Oklahoma Senate Bill 325, promoted by its sponsor as the Bitcoin Freedom Act, was a 2025-2026 state bill focused on voluntary Bitcoin payments rather than a state reserve or investment mandate. As introduced, SB 325 would have created a framework for Oklahoma state employees, vendors, private businesses, and residents to negotiate compensation or payment in Bitcoin. The bill was not enacted. As of June 12, 2026, its status is treated here as expired after the 60th Oklahoma Legislature adjourned sine die on May 14, 2026.
Oklahoma SB 325 and Bitcoin payment elections
SB 325 was introduced in the Oklahoma Senate by Sen. Dusty Deevers. The official bill title described the measure as relating to Bitcoin, authorizing employee compensation and vendor payments in Bitcoin, prescribing procedures, and setting an effective date. The introduced text stated that the bill would not establish Bitcoin as legal tender, while recognizing Bitcoin as a financial instrument and medium of exchange within existing legal frameworks.
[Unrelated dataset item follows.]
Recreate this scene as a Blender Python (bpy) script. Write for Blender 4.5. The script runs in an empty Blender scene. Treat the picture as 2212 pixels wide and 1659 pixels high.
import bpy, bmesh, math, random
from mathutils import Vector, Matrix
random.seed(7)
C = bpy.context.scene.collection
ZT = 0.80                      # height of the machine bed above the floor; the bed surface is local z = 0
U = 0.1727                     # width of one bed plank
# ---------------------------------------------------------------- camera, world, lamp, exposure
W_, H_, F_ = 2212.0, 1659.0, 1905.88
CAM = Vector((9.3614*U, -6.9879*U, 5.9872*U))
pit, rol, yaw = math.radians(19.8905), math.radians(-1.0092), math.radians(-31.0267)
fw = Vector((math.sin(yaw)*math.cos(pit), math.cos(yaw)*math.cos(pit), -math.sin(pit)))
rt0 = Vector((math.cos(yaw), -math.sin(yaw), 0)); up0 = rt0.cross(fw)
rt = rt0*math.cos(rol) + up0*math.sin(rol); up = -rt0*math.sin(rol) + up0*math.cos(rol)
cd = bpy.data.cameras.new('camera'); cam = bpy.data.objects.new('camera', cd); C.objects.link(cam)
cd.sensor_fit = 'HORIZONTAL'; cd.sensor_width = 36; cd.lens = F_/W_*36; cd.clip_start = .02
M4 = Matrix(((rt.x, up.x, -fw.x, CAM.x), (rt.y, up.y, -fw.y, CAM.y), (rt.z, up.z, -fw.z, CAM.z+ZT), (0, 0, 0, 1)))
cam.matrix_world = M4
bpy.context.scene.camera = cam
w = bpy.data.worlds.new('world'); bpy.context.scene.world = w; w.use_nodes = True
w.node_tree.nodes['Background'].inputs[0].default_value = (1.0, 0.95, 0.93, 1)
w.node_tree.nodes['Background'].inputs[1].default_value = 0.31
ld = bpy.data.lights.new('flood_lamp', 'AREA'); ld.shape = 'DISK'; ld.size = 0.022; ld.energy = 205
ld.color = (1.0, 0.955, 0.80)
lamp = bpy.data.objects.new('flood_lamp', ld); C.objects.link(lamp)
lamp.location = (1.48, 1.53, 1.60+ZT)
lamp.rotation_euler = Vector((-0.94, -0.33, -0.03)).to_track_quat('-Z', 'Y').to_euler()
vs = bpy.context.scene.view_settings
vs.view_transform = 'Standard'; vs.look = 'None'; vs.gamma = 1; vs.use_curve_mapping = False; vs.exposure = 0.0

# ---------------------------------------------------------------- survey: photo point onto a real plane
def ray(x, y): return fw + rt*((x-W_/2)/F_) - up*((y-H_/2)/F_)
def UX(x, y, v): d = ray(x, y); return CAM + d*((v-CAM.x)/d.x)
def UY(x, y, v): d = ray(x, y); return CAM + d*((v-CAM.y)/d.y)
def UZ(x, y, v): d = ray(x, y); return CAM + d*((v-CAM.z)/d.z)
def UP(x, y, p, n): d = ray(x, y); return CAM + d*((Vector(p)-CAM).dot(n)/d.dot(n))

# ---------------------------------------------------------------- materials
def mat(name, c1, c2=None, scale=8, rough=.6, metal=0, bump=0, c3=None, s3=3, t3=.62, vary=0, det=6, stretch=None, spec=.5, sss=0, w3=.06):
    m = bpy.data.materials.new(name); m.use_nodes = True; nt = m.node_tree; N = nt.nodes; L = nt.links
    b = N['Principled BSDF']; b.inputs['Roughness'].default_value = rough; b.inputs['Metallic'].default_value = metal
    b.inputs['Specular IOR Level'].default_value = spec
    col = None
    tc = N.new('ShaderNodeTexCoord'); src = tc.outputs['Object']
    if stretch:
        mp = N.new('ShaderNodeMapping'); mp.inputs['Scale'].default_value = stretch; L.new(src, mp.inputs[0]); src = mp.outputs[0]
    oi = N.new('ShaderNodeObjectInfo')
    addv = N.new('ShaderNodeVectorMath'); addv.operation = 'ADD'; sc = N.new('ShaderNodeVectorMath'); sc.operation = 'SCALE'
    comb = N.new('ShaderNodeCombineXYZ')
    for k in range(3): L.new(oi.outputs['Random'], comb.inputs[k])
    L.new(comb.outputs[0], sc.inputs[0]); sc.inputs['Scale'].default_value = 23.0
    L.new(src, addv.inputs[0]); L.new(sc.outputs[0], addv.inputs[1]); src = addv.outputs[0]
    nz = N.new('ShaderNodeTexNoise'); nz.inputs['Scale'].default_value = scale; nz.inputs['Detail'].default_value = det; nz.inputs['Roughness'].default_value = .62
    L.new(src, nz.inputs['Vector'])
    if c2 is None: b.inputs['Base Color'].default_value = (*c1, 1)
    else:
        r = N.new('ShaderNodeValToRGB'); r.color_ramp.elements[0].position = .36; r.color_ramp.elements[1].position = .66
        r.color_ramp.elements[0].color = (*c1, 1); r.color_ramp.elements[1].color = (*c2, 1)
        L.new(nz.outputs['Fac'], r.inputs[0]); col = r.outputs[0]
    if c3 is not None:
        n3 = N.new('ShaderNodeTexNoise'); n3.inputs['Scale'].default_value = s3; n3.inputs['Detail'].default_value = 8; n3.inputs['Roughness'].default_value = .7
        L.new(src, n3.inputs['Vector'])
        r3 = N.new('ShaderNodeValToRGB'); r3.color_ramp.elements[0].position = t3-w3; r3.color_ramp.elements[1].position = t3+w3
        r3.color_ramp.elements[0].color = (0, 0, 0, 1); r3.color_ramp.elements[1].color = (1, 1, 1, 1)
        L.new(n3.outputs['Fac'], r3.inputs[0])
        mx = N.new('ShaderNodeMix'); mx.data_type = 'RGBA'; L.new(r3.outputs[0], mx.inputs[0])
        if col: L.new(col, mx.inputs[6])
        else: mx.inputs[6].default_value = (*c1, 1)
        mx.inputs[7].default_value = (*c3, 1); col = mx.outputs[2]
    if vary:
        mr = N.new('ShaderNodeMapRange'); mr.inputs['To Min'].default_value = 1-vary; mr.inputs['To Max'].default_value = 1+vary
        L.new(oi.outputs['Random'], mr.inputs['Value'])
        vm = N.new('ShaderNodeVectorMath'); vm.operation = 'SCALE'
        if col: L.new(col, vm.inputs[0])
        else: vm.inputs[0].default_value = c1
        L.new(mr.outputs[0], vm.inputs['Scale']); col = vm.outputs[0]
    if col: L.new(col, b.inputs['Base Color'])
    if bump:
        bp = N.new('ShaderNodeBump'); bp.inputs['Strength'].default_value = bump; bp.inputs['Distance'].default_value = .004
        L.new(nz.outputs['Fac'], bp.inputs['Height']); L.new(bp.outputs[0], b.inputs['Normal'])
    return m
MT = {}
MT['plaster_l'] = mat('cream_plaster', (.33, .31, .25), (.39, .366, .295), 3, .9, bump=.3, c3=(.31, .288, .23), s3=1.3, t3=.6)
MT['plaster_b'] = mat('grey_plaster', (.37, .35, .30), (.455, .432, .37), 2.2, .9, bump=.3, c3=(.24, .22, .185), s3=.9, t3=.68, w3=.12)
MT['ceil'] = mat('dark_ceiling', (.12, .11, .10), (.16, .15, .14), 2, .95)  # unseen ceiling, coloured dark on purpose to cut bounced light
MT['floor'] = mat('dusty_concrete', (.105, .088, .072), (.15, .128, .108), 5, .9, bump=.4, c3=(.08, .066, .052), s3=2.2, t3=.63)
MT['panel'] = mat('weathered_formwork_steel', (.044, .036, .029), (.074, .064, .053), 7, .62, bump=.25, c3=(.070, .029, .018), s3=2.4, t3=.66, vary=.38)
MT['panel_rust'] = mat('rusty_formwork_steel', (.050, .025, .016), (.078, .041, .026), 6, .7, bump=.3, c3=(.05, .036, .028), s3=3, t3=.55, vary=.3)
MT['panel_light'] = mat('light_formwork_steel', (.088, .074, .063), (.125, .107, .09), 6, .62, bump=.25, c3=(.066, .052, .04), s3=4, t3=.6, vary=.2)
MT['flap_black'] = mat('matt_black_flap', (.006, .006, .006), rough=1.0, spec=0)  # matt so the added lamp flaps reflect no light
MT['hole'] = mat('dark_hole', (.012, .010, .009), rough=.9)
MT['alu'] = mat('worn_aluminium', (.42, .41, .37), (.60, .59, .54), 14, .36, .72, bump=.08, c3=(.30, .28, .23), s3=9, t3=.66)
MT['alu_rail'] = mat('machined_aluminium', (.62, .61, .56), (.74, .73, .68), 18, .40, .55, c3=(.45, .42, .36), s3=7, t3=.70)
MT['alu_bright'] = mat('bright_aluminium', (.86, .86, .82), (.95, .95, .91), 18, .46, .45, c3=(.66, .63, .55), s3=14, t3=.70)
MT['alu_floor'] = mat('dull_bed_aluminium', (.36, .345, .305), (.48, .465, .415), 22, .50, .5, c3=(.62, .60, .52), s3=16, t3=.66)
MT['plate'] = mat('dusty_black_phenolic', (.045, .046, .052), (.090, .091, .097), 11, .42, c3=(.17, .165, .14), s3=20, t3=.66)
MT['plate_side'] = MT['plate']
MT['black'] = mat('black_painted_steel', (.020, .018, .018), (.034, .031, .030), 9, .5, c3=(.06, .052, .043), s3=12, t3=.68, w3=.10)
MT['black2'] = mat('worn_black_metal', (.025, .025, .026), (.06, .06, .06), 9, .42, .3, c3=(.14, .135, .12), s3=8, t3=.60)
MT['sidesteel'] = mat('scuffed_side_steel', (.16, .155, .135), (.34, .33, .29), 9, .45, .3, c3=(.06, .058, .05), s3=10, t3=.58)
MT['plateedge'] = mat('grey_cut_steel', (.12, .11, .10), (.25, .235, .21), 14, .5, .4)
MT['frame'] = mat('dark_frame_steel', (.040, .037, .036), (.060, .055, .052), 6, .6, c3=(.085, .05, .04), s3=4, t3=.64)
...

The bill’s central payment provision would have allowed Oklahoma state employees, businesses, corporations, other entities, and state residents to negotiate and receive salaries, wages, and other forms of compensation in Bitcoin. State vendors could elect to receive Bitcoin for a specific purchase order or transaction, with that election binding for the relevant transaction.
Key provisions in the introduced Bitcoin bill
- Voluntary employee compensation: State employees electing Bitcoin compensation would have agreed with the state on whether value would be measured at the beginning of the pay period or at the time of payment.
- Vendor payments: Vendors could elect Bitcoin at the creation of a purchase order. Unless otherwise agreed in writing, the payment value would be based on Bitcoin’s market value at the time of the transaction.
- Wallet and account options: Employee payments would be deposited either to a self-hosted wallet or to an employee-designated third-party account capable of safely holding Bitcoin.
- Money-transmitter carveout: A digital-asset firm that did not accept U.S. currency payments or exchange digital assets for U.S. currency would not need an Oklahoma money transmitter license under the bill.
- State implementation: The State Treasurer would have issued a request for proposal for a digital-asset firm to process state employee and vendor Bitcoin payments.
- Tax guidance: The Oklahoma Tax Commission would have issued guidance on tax implications of receiving digital assets as payment.
Implementation dates that did not become operative
The introduced text set a proposed effective date of November 1, 2025. It also would have required the State Treasurer to enter into a contract with a digital-asset firm no later than January 1, 2026, and required the Oklahoma Tax Commission to issue payment-related digital-asset tax guidance by the same date. Those dates are best understood as proposed implementation dates in an unenacted bill, not operative legal deadlines.
Status and legislative timeline
SB 325 received first reading in the Oklahoma Senate on February 3, 2025. On February 4, 2025, it was referred on second reading to the Senate Technology and Telecommunications Committee and then to the Appropriations Committee. No enacted, engrossed, or enrolled version of SB 325 appears in the final Senate journal list reviewed for the close of the 60th Legislature.
The 60th Oklahoma Legislature’s Second Regular Session ended when the Senate adjourned sine die at 4:15 p.m. on May 14, 2026. Because SB 325 did not pass before the Legislature ended, this profile classifies it as an expired bill. Editors should distinguish SB 325 from Oklahoma HB 1203, a separate Strategic Bitcoin Reserve Act proposal concerning public-fund digital-asset investment authority.
Regulatory significance
SB 325 is relevant to Oklahoma’s crypto policy history because it combined Bitcoin payment authorization, state procurement, wallet custody language, and tax-guidance provisions in one bill. It did not create a government Bitcoin reserve, did not require anyone to receive Bitcoin, and did not become law.